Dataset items
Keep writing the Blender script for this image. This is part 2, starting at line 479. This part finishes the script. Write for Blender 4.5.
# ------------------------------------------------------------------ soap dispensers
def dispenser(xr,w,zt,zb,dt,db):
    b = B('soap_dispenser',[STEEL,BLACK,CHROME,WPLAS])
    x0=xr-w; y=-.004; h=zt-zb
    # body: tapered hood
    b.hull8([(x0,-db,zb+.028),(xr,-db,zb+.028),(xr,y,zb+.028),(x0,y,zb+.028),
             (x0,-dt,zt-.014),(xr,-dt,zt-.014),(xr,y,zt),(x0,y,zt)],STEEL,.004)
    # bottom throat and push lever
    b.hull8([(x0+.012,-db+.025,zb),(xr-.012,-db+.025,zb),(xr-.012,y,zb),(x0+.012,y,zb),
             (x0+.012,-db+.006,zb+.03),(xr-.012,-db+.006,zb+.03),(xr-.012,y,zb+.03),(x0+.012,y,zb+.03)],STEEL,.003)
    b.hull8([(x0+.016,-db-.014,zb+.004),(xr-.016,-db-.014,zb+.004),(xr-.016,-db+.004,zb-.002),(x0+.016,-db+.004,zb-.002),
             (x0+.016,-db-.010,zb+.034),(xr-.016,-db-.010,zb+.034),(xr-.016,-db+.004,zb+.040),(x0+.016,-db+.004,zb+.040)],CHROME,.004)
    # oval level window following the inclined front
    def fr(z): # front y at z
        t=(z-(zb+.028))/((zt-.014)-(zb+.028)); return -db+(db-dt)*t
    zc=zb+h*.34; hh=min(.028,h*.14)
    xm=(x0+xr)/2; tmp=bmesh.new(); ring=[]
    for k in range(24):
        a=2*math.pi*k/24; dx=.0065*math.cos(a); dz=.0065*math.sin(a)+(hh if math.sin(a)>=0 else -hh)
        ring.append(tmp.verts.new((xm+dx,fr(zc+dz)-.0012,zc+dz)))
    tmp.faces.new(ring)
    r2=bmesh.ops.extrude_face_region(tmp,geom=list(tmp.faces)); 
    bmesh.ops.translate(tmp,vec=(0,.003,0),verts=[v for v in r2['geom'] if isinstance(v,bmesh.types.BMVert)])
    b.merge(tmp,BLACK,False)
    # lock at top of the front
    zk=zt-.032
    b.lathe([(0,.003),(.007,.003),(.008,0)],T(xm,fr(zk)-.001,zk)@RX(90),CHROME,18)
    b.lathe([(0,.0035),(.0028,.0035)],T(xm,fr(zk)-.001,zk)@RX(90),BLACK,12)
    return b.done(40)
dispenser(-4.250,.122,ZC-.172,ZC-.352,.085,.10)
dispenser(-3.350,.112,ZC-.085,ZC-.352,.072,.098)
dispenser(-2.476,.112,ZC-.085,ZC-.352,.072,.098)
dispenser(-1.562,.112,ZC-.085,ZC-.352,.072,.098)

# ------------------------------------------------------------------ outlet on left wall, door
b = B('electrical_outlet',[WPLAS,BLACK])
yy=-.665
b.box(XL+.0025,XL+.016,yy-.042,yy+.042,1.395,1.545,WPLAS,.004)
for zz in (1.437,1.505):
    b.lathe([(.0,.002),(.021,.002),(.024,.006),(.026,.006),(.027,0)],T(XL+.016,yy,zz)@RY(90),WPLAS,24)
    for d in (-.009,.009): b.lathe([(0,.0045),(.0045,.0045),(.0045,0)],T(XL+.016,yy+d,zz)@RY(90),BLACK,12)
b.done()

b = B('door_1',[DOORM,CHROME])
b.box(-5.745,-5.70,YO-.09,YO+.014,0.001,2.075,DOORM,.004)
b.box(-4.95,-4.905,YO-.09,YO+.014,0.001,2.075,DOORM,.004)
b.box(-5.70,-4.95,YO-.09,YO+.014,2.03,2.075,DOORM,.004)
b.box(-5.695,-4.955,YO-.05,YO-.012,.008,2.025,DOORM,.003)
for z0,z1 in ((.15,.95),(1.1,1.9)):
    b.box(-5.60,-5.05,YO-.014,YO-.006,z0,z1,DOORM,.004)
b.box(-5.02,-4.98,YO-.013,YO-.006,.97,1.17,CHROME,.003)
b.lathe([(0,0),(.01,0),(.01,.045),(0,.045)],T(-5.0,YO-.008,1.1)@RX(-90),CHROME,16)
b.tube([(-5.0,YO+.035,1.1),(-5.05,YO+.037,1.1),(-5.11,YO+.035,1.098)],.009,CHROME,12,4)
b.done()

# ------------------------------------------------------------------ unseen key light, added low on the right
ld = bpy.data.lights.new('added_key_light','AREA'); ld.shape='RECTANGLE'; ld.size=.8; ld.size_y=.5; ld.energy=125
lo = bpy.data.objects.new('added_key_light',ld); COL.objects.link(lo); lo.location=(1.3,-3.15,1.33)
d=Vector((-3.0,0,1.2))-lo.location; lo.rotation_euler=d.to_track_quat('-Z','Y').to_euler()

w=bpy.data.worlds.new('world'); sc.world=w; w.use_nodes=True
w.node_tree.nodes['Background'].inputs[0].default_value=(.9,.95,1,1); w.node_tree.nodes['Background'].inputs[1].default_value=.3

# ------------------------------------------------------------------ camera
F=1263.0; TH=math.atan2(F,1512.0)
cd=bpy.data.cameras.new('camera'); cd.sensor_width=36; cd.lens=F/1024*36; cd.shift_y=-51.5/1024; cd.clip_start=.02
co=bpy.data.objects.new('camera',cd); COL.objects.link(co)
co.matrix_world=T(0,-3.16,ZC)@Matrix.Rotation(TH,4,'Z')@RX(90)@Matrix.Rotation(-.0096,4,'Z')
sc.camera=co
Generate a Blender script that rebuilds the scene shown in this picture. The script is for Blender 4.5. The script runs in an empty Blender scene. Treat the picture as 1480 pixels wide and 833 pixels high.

**Exercise goal**. Give an exact copy of all the data shown above.

**Output of the exercise**.
Keep writing the Blender script for this image. This is part 2, starting at line 479. This part finishes the script. Write for Blender 4.5.
# ------------------------------------------------------------------ soap dispensers
def dispenser(xr,w,zt,zb,dt,db):
    b = B('soap_dispenser',[STEEL,BLACK,CHROME,WPLAS])
    x0=xr-w; y=-.004; h=zt-zb
    # body: tapered hood
    b.hull8([(x0,-db,zb+.028),(xr,-db,zb+.028),(xr,y,zb+.028),(x0,y,zb+.028),
             (x0,-dt,zt-.014),(xr,-dt,zt-.014),(xr,y,zt),(x0,y,zt)],STEEL,.004)
    # bottom throat and push lever
    b.hull8([(x0+.012,-db+.025,zb),(xr-.012,-db+.025,zb),(xr-.012,y,zb),(x0+.012,y,zb),
             (x0+.012,-db+.006,zb+.03),(xr-.012,-db+.006,zb+.03),(xr-.012,y,zb+.03),(x0+.012,y,zb+.03)],STEEL,.003)
    b.hull8([(x0+.016,-db-.014,zb+.004),(xr-.016,-db-.014,zb+.004),(xr-.016,-db+.004,zb-.002),(x0+.016,-db+.004,zb-.002),
             (x0+.016,-db-.010,zb+.034),(xr-.016,-db-.010,zb+.034),(xr-.016,-db+.004,zb+.040),(x0+.016,-db+.004,zb+.040)],CHROME,.004)
    # oval level window following the inclined front
    def fr(z): # front y at z
        t=(z-(zb+.028))/((zt-.014)-(zb+.028)); return -db+(db-dt)*t
    zc=zb+h*.34; hh=min(.028,h*.14)
    xm=(x0+xr)/2; tmp=bmesh.new(); ring=[]
    for k in range(24):
        a=2*math.pi*k/24; dx=.0065*math.cos(a); dz=.0065*math.sin(a)+(hh if math.sin(a)>=0 else -hh)
        ring.append(tmp.verts.new((xm+dx,fr(zc+dz)-.0012,zc+dz)))
    tmp.faces.new(ring)
    r2=bmesh.ops.extrude_face_region(tmp,geom=list(tmp.faces)); 
    bmesh.ops.translate(tmp,vec=(0,.003,0),verts=[v for v in r2['geom'] if isinstance(v,bmesh.types.BMVert)])
    b.merge(tmp,BLACK,False)
    # lock at top of the front
    zk=zt-.032
    b.lathe([(0,.003),(.007,.003),(.008,0)],T(xm,fr(zk)-.001,zk)@RX(90),CHROME,18)
    b.lathe([(0,.0035),(.0028,.0035)],T(xm,fr(zk)-.001,zk)@RX(90),BLACK,12)
    return b.done(40)
dispenser(-4.250,.122,ZC-.172,ZC-.352,.085,.10)
dispenser(-3.350,.112,ZC-.085,ZC-.352,.072,.098)
dispenser(-2.476,.112,ZC-.085,ZC-.352,.072,.098)
dispenser(-1.562,.112,ZC-.085,ZC-.352,.072,.098)

# ------------------------------------------------------------------ outlet on left wall, door
b = B('electrical_outlet',[WPLAS,BLACK])
yy=-.665
b.box(XL+.0025,XL+.016,yy-.042,yy+.042,1.395,1.545,WPLAS,.004)
for zz in (1.437,1.505):
    b.lathe([(.0,.002),(.021,.002),(.024,.006),(.026,.006),(.027,0)],T(XL+.016,yy,zz)@RY(90),WPLAS,24)
    for d in (-.009,.009): b.lathe([(0,.0045),(.0045,.0045),(.0045,0)],T(XL+.016,yy+d,zz)@RY(90),BLACK,12)
b.done()

b = B('door_1',[DOORM,CHROME])
b.box(-5.745,-5.70,YO-.09,YO+.014,0.001,2.075,DOORM,.004)
b.box(-4.95,-4.905,YO-.09,YO+.014,0.001,2.075,DOORM,.004)
b.box(-5.70,-4.95,YO-.09,YO+.014,2.03,2.075,DOORM,.004)
b.box(-5.695,-4.955,YO-.05,YO-.012,.008,2.025,DOORM,.003)
for z0,z1 in ((.15,.95),(1.1,1.9)):
    b.box(-5.60,-5.05,YO-.014,YO-.006,z0,z1,DOORM,.004)
b.box(-5.02,-4.98,YO-.013,YO-.006,.97,1.17,CHROME,.003)
b.lathe([(0,0),(.01,0),(.01,.045),(0,.045)],T(-5.0,YO-.008,1.1)@RX(-90),CHROME,16)
b.tube([(-5.0,YO+.035,1.1),(-5.05,YO+.037,1.1),(-5.11,YO+.035,1.098)],.009,CHROME,12,4)
b.done()

# ------------------------------------------------------------------ unseen key light, added low on the right
ld = bpy.data.lights.new('added_key_light','AREA'); ld.shape='RECTANGLE'; ld.size=.8; ld.size_y=.5; ld.energy=125
lo = bpy.data.objects.new('added_key_light',ld); COL.objects.link(lo); lo.location=(1.3,-3.15,1.33)
d=Vector((-3.0,0,1.2))-lo.location; lo.rotation_euler=d.to_track_quat('-Z','Y').to_euler()

w=bpy.data.worlds.new('world'); sc.world=w; w.use_nodes=True
w.node_tree.nodes['Background'].inputs[0].default_value=(.9,.95,1,1); w.node_tree.nodes['Background'].inputs[1].default_value=.3

# ------------------------------------------------------------------ camera
F=1263.0; TH=math.atan2(F,1512.0)
cd=bpy.data.cameras.new('camera'); cd.sensor_width=36; cd.lens=F/1024*36; cd.shift_y=-51.5/1024; cd.clip_start=.02
co=bpy.data.objects.new('camera',cd); COL.objects.link(co)
co.matrix_world=T(0,-3.16,ZC)@Matrix.Rotation(TH,4,'Z')@RX(90)@Matrix.Rotation(-.0096,4,'Z')
sc.camera=co
Generate a Blender script that rebuilds the scene shown in this picture. The script is for Blender 4.5. The script runs in an empty Blender scene. Treat the picture as 1480 pixels wide and 833 pixels high.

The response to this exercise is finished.